If You Lived In Your Heart

MaptoEdgewood
The part of Mesa, AZ I lived in from the ages of 4 to 17.

I was sitting in a Starbucks in Marlton, NJ. It was 2009 and I had just moved to New Jersey six months prior. It was my third move to a third state in three years. I and the seven other store managers in my district were kicking off a hiring fair: we were going to sit and interview potential employees for the remainder of the afternoon.

Right before we began, the manager of the store who was hosting the job fair recognized one of the customers in line at the cafe as her high school gym teacher. While I try not to make assumptions about age, based on prior amiable co-worker chit chat, I was guessing it had been at least a decade since this manager had graduated from high school. As she excused herself from the table, I marveled at the chances of running into someone so familiar. It made Marlton seem like a small town to me, even though as a bustling Philadelphia suburb on the New Jersey side of the Delaware River, I knew it was not small at all.

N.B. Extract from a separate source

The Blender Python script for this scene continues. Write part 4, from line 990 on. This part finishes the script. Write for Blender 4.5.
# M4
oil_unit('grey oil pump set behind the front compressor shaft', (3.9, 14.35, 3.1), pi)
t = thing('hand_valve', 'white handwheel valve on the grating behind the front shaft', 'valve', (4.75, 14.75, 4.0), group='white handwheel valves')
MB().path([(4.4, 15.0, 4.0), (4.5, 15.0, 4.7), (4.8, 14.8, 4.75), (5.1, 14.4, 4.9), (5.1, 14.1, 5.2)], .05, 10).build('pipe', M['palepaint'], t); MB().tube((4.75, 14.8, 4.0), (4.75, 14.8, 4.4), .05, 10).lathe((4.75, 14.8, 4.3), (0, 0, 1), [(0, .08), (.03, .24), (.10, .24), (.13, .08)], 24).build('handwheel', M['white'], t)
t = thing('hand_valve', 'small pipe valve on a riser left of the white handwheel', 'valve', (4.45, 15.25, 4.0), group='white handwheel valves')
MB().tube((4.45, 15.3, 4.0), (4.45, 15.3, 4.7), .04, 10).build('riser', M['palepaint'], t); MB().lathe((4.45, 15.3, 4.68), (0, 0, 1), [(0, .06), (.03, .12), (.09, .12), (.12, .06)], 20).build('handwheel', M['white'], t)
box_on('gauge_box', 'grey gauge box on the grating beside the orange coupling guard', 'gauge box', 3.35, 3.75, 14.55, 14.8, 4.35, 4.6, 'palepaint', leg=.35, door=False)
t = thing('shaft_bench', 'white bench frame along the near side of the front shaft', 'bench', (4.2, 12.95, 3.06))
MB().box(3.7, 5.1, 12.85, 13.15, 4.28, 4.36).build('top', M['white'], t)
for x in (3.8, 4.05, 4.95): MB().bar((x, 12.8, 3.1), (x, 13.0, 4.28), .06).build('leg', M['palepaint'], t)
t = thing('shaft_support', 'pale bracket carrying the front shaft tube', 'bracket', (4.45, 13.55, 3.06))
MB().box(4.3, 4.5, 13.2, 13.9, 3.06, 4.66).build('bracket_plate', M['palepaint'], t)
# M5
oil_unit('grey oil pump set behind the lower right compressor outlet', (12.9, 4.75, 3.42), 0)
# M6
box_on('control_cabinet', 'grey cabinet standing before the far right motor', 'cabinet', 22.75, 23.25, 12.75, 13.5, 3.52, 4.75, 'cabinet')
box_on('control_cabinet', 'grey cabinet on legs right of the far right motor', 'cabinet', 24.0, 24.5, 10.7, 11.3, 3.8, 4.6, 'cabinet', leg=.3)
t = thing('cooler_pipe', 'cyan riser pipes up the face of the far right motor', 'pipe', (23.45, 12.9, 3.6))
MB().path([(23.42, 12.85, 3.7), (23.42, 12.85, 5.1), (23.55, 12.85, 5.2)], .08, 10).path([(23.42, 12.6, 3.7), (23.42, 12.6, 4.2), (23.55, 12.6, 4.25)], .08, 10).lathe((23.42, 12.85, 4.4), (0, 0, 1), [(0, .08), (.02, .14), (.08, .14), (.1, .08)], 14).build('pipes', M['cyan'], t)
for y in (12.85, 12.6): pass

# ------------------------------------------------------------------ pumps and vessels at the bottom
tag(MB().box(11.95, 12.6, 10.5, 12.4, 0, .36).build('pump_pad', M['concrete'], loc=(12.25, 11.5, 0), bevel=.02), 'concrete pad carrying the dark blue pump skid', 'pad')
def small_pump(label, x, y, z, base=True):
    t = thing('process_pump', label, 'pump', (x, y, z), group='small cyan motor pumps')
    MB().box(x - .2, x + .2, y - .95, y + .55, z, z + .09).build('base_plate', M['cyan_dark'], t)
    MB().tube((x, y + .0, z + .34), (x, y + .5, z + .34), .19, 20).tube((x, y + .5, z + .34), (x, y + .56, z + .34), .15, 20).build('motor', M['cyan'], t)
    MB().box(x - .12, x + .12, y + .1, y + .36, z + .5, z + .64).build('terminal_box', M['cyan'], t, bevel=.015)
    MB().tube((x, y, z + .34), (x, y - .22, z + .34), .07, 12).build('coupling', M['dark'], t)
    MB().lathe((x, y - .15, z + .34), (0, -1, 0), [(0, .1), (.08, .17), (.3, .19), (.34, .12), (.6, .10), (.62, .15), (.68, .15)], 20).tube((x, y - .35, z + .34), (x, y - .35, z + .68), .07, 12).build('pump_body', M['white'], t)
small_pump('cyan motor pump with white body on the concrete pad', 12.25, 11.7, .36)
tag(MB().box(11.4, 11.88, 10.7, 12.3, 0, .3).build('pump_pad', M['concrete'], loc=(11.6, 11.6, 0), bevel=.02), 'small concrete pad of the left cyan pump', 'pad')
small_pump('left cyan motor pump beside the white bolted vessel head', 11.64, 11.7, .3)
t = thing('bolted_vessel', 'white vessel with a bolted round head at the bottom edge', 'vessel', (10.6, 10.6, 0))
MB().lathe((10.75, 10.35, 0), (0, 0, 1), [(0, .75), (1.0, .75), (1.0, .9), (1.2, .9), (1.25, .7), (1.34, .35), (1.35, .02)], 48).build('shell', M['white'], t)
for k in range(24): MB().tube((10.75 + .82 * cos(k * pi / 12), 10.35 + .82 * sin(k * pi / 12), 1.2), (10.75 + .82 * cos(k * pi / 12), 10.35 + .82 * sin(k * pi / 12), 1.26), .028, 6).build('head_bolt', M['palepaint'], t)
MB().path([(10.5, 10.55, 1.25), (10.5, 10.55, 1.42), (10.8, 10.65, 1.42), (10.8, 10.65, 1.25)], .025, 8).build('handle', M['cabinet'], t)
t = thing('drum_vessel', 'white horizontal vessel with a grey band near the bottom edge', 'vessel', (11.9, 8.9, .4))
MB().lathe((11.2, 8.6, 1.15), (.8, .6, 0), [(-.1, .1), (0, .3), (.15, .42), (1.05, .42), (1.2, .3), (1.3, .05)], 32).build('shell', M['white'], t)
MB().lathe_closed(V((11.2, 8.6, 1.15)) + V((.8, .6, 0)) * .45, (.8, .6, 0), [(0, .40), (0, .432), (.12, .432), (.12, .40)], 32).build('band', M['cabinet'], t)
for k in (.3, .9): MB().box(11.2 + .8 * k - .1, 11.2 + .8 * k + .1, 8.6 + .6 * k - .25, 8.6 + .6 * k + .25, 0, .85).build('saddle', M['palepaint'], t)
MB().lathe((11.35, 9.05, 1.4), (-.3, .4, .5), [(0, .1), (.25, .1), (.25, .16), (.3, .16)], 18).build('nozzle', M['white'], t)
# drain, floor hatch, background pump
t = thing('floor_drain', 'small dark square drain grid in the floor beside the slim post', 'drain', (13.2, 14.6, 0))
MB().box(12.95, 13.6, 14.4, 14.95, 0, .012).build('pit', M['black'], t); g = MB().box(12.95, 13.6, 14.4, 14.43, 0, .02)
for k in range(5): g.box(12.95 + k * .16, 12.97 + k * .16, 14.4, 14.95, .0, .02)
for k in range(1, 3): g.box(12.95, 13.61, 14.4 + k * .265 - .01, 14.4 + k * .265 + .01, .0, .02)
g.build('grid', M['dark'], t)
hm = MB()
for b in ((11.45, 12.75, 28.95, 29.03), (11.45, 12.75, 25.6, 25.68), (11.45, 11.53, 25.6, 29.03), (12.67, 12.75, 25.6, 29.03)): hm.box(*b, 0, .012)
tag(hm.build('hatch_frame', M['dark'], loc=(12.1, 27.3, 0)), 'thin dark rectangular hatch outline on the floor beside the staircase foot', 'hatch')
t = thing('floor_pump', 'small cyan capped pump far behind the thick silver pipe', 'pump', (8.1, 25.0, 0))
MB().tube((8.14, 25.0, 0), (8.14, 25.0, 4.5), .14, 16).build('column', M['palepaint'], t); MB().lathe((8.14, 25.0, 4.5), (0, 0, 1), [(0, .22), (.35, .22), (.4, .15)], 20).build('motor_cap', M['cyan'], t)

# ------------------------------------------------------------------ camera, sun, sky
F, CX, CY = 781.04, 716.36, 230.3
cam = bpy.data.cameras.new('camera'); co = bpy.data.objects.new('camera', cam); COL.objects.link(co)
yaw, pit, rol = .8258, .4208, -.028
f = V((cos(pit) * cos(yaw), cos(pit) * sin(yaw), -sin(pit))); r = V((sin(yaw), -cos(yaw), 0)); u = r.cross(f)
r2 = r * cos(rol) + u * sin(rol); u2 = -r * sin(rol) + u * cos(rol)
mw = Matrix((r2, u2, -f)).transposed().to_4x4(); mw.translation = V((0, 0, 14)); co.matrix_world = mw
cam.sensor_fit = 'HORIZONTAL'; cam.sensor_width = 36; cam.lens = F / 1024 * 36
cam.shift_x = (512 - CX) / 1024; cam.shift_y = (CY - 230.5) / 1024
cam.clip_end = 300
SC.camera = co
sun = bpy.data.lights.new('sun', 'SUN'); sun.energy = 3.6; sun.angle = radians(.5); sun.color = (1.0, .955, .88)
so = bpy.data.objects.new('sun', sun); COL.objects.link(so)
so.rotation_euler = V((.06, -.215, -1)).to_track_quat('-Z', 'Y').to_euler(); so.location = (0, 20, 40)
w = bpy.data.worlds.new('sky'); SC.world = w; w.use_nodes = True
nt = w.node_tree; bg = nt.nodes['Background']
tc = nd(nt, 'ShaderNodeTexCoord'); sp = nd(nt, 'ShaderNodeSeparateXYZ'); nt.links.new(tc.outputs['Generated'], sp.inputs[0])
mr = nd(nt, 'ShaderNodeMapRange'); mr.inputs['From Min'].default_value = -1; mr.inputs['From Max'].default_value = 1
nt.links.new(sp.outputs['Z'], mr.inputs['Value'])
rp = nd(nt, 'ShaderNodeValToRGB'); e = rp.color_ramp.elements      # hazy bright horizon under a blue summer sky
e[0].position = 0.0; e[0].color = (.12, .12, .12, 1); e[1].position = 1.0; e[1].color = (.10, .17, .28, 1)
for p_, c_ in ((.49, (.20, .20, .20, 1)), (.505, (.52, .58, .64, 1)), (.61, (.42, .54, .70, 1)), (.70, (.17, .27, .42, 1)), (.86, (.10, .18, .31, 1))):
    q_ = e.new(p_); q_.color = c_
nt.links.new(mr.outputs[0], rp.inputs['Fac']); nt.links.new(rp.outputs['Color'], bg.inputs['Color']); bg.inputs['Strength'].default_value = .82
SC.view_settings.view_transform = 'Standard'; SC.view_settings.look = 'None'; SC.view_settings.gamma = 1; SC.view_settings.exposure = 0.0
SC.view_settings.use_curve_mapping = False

A few weeks later, I went to visit a friend of mine. He had moved a few times for his professional career. Something we talked about reminded me of the manager running into her high school gym teacher and I brought it up in conversation.

“Isn’t that weird? Running into one of your teachers from high school? It’s not like Marlton is a one stoplight town in the middle of nowhere,” I mused.

“I hate to break this to you,” my friend said to me, “but we are the weird ones.”

I paused, surprised at the turn in our conversation. For a moment I had to cycle through all the “weird” things my friend might insinuate we have in common. I eventually realized what he meant: my friend was suggesting most people stay near the town they grew up in. He was saying it is normal to run into people you went to high school with in your adult life.

I started thinking about the other managers I worked with at Starbucks: most of them were from the immediate area. I thought about the managers at Starbucks I had been working with a few months prior in Tucson: most of them grew up in Tucson. I thought about my ten-year high school reunion, which had happened (that I did not attend but read about on social media) one year before my move to New Jersey: most of those people were still in the Phoenix area.

After a long pause I responded, “I guess maybe that is true.” Somehow, acknowledging this made me feel a bit more odd and a bit lonelier too. Even though knowing Bruce Springsteen was from New Jersey had always given me some solace during my time living in the Garden State.

The more I moved, the more people and things I lost, the more I fixated on what it must feel like to be “home”, to be from somewhere, to be so familiar with buildings and people, generations of families. Like piloting a plane or winning an Olympic medal, it was something I could not imagine feeling, I could not fathom experiencing. Except unlike piloting a plane or winning an Olympic medal, it was a pedestrian experience, effortlessly attained by many.

Five years and several moves later, I came to Columbus, Ohio. Aside from Texas, which I have only visited and have not lived in, Ohio has the most “home town” (home state?) pride of anywhere I have ever been. I have met people who have tattoos in the shape of the state. You can find tchotchkes of every kind in the shape of the Buckeye State for sale everywhere around Ohio, from Walmart to Whole Foods. People are proud of Ohio in a way I have never known anyone to be proud of Arizona. Or California. Or New Jersey. I was initially worried this Ohio pride would alienate me, make me feel like even more of an outsider than I usually do. But instead, it had the opposite effect: I found it endearing, heart-warming. I wanted to wrap it around me like a blanket.

When I was in college, I bought a bumper sticker that said, “If you lived in your heart, you’d be home by now.” (As an aside, this same bumper sticker now reminds me of an amazing Prince anecdote.) At the time I bought the bumper sticker, I had only lived one other place besides the house I grew up in: my college dorm. I was 18 years old, and like many 18 year olds, I thought buying this bumper sticker demonstrated wisdom beyond my years. When my dad bought me my first guitar a year later, I stuck it on my guitar case. Every time I moved after that, I moved the guitar. And every time I moved the guitar, I read that bumper sticker. Like the guitar, I began to carry around the idea of what home should be in my heart. I felt it rattle in my chest each time I moved again.

Now, for the first time since I left Mesa at 17, I have a truly permanent residence: I bought my first house last year. The house, combined with marrying Basil, has made me feel like my heart and my guitar and I all live in the same space for the first time. We have plans to reside here for a while. Although I likely won’t run into any former teachers of any type anywhere in Columbus, we are establishing other hallmarks of living somewhere permanent: some people recognize us at our favorite restaurants and coffee shops. Our local library clerks ask us about how our dogs are doing. We are establishing yearly traditions of hiking the same trails, visiting the same brewery for the release of its December beer. And it is starting to feel a lot like home.